Ne kadar çok naylon var hayatımızda.
Kaplar kacaklar, sandalyeler, masalar, halılar, kilimler, kıyafetler...
Gördüğümüz her şey, dokunduğumuz her şey naylon olunca biz de naylon oluyoruz.
Aklımız naylon, fikrimiz naylon. Kalbimiz naylon.
Uzaktan bakınca ışıltılı parlak renkli; idrak etmesini bekleyince saldırgan, süfli, sorumsuz, nadan.
Naylon kalplerimiz, naylondan bedenlerimizi içinde tıpırtısını bekliyor.
Lakin azıcık bir zorlamada eğilip bükülüyoruz. Acık bir darbede yamuluyoruz.
Aldığımız plastik/ naylon sandalyeler iki mevsim sonra yamuluyor, yamulmasını seviyoruz çünkü onu atıp yerine yenisini alacağız. Gözümüz yorulmuştu kullanıp attığımızın yerine yenisini getireceğiz, o zaman gözümüz gönlümüz açılacak. Bir enerji gelecek üstümüze. Ne kadar sürecek enerjimiz? Bir kaç saat ya da bir kaç gün. Sonra bitecek o enerji. Yeni bir hayat enerjisi için yeni bir şeyi atmayı düşüneceğiz. Onu atınca yerine yenisi gelecek yenisi gelince bize de birkaç vakitlik hayat enerjisi gelecek.

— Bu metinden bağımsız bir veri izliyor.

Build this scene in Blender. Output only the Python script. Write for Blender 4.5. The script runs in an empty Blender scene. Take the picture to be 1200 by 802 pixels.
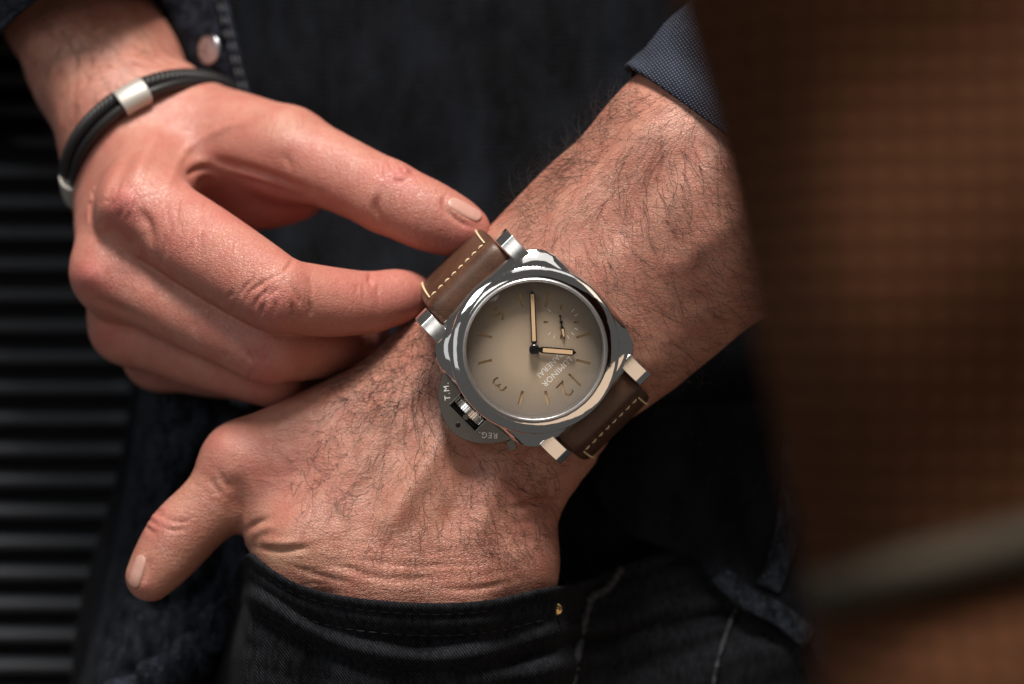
import bpy, bmesh, math, random
import numpy as np
from mathutils import Vector, Matrix, Euler
rng = np.random.default_rng(7)
random.seed(7)
C = bpy.context.scene.collection
SC = bpy.context.scene

# ------------------------------------------------------------------ camera, world, lamps, exposure
K, D = 0.22, 800.0            # millimetres per unit of picture width at the watch, camera distance (mm)
ZB = 1.0                      # height of the watch above the floor (m)
cam_d = bpy.data.cameras.new('camera'); cam = bpy.data.objects.new('camera', cam_d); C.objects.link(cam)
cam.location = (0, -D * 0.001, ZB); cam.rotation_euler = (math.radians(90), 0, 0)
cam_d.sensor_width = 36; cam_d.lens = 36 * D / (1200 * K); cam_d.clip_start = 0.01; cam_d.clip_end = 50
cam_d.dof.use_dof = True; cam_d.dof.focus_distance = 0.800; cam_d.dof.aperture_fstop = 5.6
SC.camera = cam
W = bpy.data.worlds.new('World'); SC.world = W; W.use_nodes = True
W.node_tree.nodes['Background'].inputs[0].default_value = (1.0, 0.96, 0.92, 1)
W.node_tree.nodes['Background'].inputs[1].default_value = 0.08
def area(name, loc, target, sx, sy, power, col):
    l = bpy.data.lights.new(name, 'AREA'); l.shape = 'RECTANGLE'; l.size = sx; l.size_y = sy; l.energy = power; l.color = col
    o = bpy.data.objects.new(name, l); C.objects.link(o); o.location = loc
    o.rotation_euler = (Vector(target) - Vector(loc)).to_track_quat('-Z', 'Y').to_euler()
    return o
area('key_softbox', (-0.04, -0.58, ZB + 1.20), (0, 0.02, ZB), 0.40, 0.40, 33, (1.0, 0.93, 0.87))
area('side_fill', (-1.05, -1.2, ZB + 0.72), (0, 0, ZB), 0.62, 0.62, 4.2, (0.93, 0.97, 1.0))  # added side fill, placed so its reflection whitens the bezel's upper left
area('front_fill', (-0.45, -1.7, ZB + 0.35), (0, 0, ZB), 0.5, 0.5, 1.2, (1.0, 0.97, 0.93))  # added panel in front, gives the steel something pale to reflect
area('warm_fill', (0.62, -0.85, ZB - 0.72), (0, 0, ZB), 1.5, 0.7, 2.3, (1.0, 0.72, 0.50))  # added for orange reflections in the steel and warm fill in the shadows
area('left_fill', (-1.1, -0.95, ZB - 0.2), (0, 0, ZB), 0.4, 0.7, 0.5, (0.95, 0.97, 1.0))  # added so the left of the bezel reflects grey
area('overhead_fill', (0.35, -1.0, ZB + 1.45), (0, 0, ZB), 1.6, 0.6, 2.6, (1.0, 0.97, 0.95))  # added panel overhead that brightens the reflections along the top of the steel
area('upper_right_fill', (1.05, -0.75, ZB + 0.75), (0, 0, ZB), 0.5, 0.5, 0.9, (1.0, 0.85, 0.7))  # small added panel, upper right, to break up the steel's even reflections
SC.view_settings.view_transform = 'Standard'; SC.view_settings.look = 'None'
SC.view_settings.exposure = 0.0; SC.view_settings.gamma = 1.0; SC.view_settings.use_curve_mapping = False
SC.cycles.max_bounces = 8; SC.cycles.transparent_max_bounces = 16; SC.cycles.use_denoising = True

# ------------------------------------------------------------------ helpers
def P(px, py, d=0.0):
    """point (mm) seen at that place of the picture, d mm behind the plane of the watch"""
    s = K * (D + d) / D
    return np.array([(px - 600) * s, d, (401 - py) * s])
def to_px(v):
    s = K * (D + v[:, 1]) / D
    return 600 + v[:, 0] / s, 401 - v[:, 2] / s
def wm(v):                     # mm -> world metres
    v = np.asarray(v, dtype=np.float64) * 0.001
    v = v.copy(); v[..., 2] += ZB
    return v
def mesh_from(name, verts, faces, smooth=True):
    me = bpy.data.meshes.new(name)
    me.from_pydata([tuple(map(float, v)) for v in verts], [], [tuple(map(int, f)) for f in faces])
    if smooth: me.polygons.foreach_set('use_smooth', [True] * len(me.polygons))
    me.update(); return me
def quads_mesh(name, verts, quads):
    me = bpy.data.meshes.new(name); n = len(verts); m = len(quads)
    me.vertices.add(n); me.vertices.foreach_set('co', np.asarray(verts, np.float32).ravel())
    me.loops.add(4 * m); me.loops.foreach_set('vertex_index', np.asarray(quads, np.int32).ravel())
    me.polygons.add(m); me.polygons.foreach_set('loop_start', np.arange(0, 4 * m, 4, dtype=np.int32))
    me.polygons.foreach_set('use_smooth', np.ones(m, bool))
    me.update(calc_edges=True); me.validate(); return me
def link(name, me, mat=None, parent=None, loc=None, rot=None):
    o = bpy.data.objects.new(name, me); C.objects.link(o)
    if mat is not None:
        me.materials.clear(); me.materials.append(mat)
    if parent is not None: o.parent = parent
    if loc is not None: o.location = loc
    if rot is not None: o.rotation_euler = rot
    return o
def tag(o, label, cat, group=None):
    o['label'] = label; o['category'] = cat
    if group: o['group'] = group
    return o
def empty(name, loc=(0, 0, 0)):
    o = bpy.data.objects.new(name, None); C.objects.link(o); o.location = loc; o.empty_display_size = 0.01
    return o
def sstep(a, b, x):
    t = np.clip((x - a) / (b - a), 0, 1); return t * t * (3 - 2 * t)
def catmull(pts, n=8, closed=False):
    pts = np.asarray(pts, float); out = []
    m = len(pts)
    for i in range(m if closed else m - 1):
        g = (lambda j: pts[j % m]) if closed else (lambda j: pts[min(max(j, 0), m - 1)])
        p0, p1, p2, p3 = g(i - 1), g(i), g(i + 1), g(i + 2)
        for t in np.linspace(0, 1, n, endpoint=False):
            out.append(0.5 * (2 * p1 + (p2 - p0) * t + (2 * p0 - 5 * p1 + 4 * p2 - p3) * t * t + (3 * p1 - p0 - 3 * p2 + p3) * t ** 3))
    if not closed: out.append(pts[-1])
    return np.array(out)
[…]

Nesneler naylon, ilişkiler naylon, kariyer basamakları naylon.
Bir zamanlar naylon faturalar vardı hayatımızda. “Hayali ihracatçılar” vergi iadesi almak için ihraç etmedikleri halde sanki pek kıymetli ürünler ihraç etmişMİŞ gibi yapardı.
Naylon faturalarla hakiki para kazanmak o kadar kolay olunca naylon diplomalarla hakiki kariyer kazanmanın da yoluna düştü sen benim kim olduğumu biliyor musungiller.
Perşembe günü profesyonel ofislerin yazdığı “bilimsel tez” haberine karşılık telefonlarım susmadı. Görüşümü merak ediyorlardı.
Görüşümü merak edenler, şaşırmamı bekliyordu.
Üzgünüm şaşıramadım. Çünkü ben o ilk şoku 2003 Haziran'ında yaşamıştım.
Beni arayan muhabirleri o yazıya yönlendirdim.